La piste de la création d’une programmation budgétaire spécifique à la rénovation énergétique est également sur la table et fait partie des recommandations de la commission d’enquête menée sur le sujet au Sénat. « Nous avons auditionné les ministres du Logement et de l’Ecologie des dix dernières années, tous nous ont dit être empêchés dans leur action par une trajectoire financière illisible pour agir dans la durée », constate Guillaume Gontard.
Une diminution « incompréhensible » du Fonds vert
Autre dispositif touché par les coupes budgétaires annoncées par Bruno Le Maire : le Fonds vert, mis en place il y a un an pour aider les collectivités territoriales à financer des projets de transition. Sa dotation devait augmenter de 500 millions d’euros, la hausse sera finalement de 100 millions. Un coup de rabot « incompréhensible » pour le président des écologistes au Sénat : « Tout le monde dit que c’est par le local que passera en premier lieu la transition, en matière d’agriculture, de mobilité, d’énergie… Ce fonds donnait un peu de souffle aux collectivités pour mener des actions concrètes avec un réel impact. »
Dans son rapport sur la mission écologie du PLF 2024, Christine Lavarde notait que le nombre de dossiers déposés par les communes pour demander le financement d’un projet par le Fonds vert, près de 17 000 en 2023, témoigne d’un certain succès du dispositif.
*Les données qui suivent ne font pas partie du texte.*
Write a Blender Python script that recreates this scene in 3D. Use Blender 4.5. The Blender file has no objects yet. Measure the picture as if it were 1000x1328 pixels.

Si l’enveloppe budgétaire peut être utilisée pour soutenir divers projets, la majorité des dossiers déposés et acceptés formulait une demande de rénovation énergétique d’un bâtiment public.
Lors d’un déplacement dans un collège en septembre 2023, Emmanuel Macron avait annoncé qu’un budget de 500 millions d’euros serait débloqué en 2024, pour financer spécifiquement la rénovation des écoles au travers du Fonds vert. Une ambition qui, au vu des coupes budgétaires annoncées, sera nécessairement revue à la baisse.